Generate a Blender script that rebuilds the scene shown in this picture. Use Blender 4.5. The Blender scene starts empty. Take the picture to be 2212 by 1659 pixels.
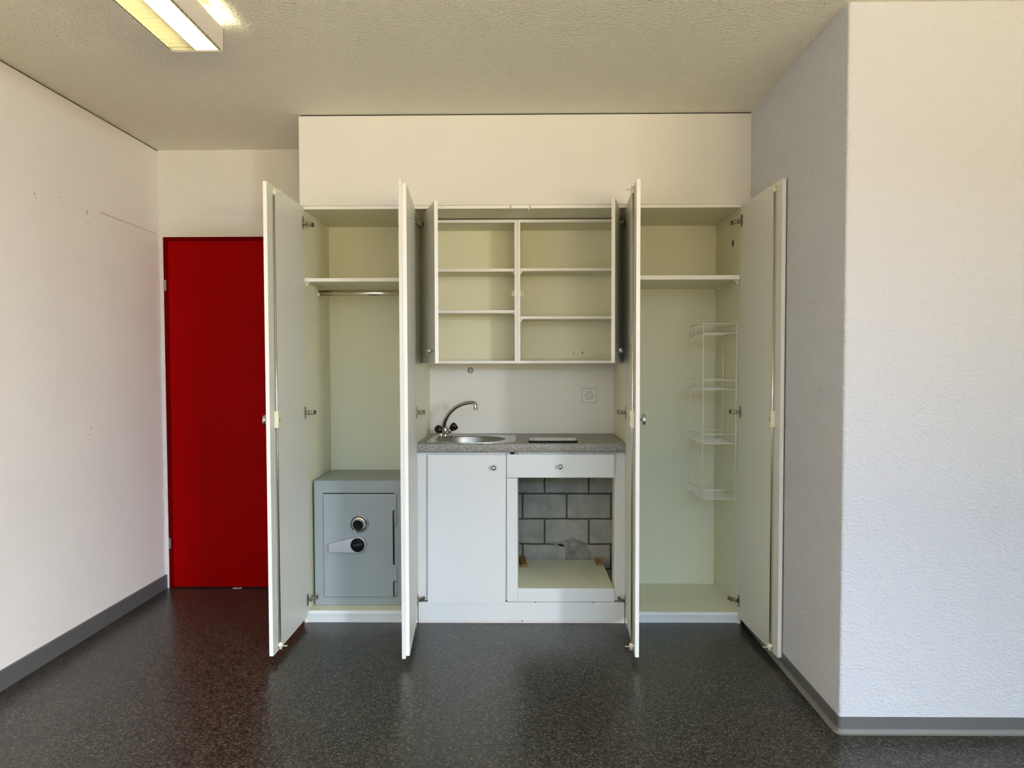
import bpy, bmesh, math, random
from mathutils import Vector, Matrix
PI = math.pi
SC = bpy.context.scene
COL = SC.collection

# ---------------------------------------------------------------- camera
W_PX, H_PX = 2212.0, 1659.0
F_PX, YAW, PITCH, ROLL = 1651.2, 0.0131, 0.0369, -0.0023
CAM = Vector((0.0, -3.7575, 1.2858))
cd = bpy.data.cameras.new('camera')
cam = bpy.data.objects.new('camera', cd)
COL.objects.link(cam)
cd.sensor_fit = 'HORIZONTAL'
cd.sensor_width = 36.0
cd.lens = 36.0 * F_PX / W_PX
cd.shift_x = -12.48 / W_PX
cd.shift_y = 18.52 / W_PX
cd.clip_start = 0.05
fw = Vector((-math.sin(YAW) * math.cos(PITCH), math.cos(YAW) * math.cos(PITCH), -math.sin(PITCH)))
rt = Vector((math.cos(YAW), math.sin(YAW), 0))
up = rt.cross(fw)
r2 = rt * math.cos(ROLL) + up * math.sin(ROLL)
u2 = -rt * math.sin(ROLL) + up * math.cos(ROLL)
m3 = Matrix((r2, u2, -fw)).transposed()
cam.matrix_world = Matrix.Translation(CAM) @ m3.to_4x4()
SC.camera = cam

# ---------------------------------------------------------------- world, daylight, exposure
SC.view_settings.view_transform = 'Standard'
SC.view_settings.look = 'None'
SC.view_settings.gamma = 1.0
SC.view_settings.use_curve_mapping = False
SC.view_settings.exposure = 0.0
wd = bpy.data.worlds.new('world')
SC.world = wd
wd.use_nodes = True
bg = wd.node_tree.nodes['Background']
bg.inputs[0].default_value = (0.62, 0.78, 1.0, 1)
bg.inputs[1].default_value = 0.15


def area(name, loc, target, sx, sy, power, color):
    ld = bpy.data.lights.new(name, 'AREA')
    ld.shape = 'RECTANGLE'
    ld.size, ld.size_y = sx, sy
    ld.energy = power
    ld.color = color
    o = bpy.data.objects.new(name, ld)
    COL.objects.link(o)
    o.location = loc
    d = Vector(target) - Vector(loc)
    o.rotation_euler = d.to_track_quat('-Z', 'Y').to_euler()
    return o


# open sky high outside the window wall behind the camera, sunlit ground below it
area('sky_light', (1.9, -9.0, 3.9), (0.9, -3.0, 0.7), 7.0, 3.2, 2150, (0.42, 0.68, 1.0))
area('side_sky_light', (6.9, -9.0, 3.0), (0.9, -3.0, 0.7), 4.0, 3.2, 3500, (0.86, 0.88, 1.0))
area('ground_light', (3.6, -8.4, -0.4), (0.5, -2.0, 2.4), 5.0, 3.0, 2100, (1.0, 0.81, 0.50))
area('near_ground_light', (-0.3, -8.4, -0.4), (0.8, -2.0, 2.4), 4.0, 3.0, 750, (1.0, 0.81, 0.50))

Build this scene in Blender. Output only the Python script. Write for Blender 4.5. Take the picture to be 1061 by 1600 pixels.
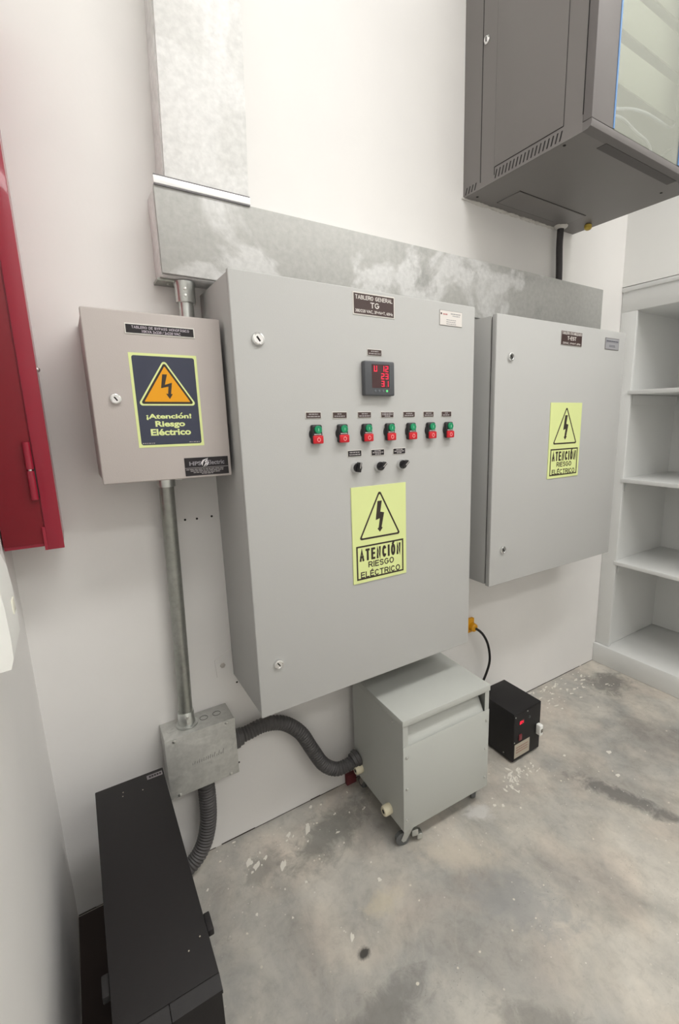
━━━━━━━━━━━━━━━━━━━━━━━━━━━━━━
Return only the lines running from the start of the entries above to the line that contains "SC.camera = cam", inclusive, and omit every picture.

* [RESULT BELOW]:
Generate a Blender script that rebuilds the scene shown in this picture. Use Blender 4.5. The Blender scene starts empty. Take the picture to be 2212 by 1659 pixels.
import bpy, bmesh, math, random
from mathutils import Vector, Matrix
PI = math.pi
SC = bpy.context.scene
COL = SC.collection

# ---------------------------------------------------------------- camera
W_PX, H_PX = 2212.0, 1659.0
F_PX, YAW, PITCH, ROLL = 1651.2, 0.0131, 0.0369, -0.0023
CAM = Vector((0.0, -3.7575, 1.2858))
cd = bpy.data.cameras.new('camera')
cam = bpy.data.objects.new('camera', cd)
COL.objects.link(cam)
cd.sensor_fit = 'HORIZONTAL'
cd.sensor_width = 36.0
cd.lens = 36.0 * F_PX / W_PX
cd.shift_x = -12.48 / W_PX
cd.shift_y = 18.52 / W_PX
cd.clip_start = 0.05
fw = Vector((-math.sin(YAW) * math.cos(PITCH), math.cos(YAW) * math.cos(PITCH), -math.sin(PITCH)))
rt = Vector((math.cos(YAW), math.sin(YAW), 0))
up = rt.cross(fw)
r2 = rt * math.cos(ROLL) + up * math.sin(ROLL)
u2 = -rt * math.sin(ROLL) + up * math.cos(ROLL)
m3 = Matrix((r2, u2, -fw)).transposed()
cam.matrix_world = Matrix.Translation(CAM) @ m3.to_4x4()
SC.camera = cam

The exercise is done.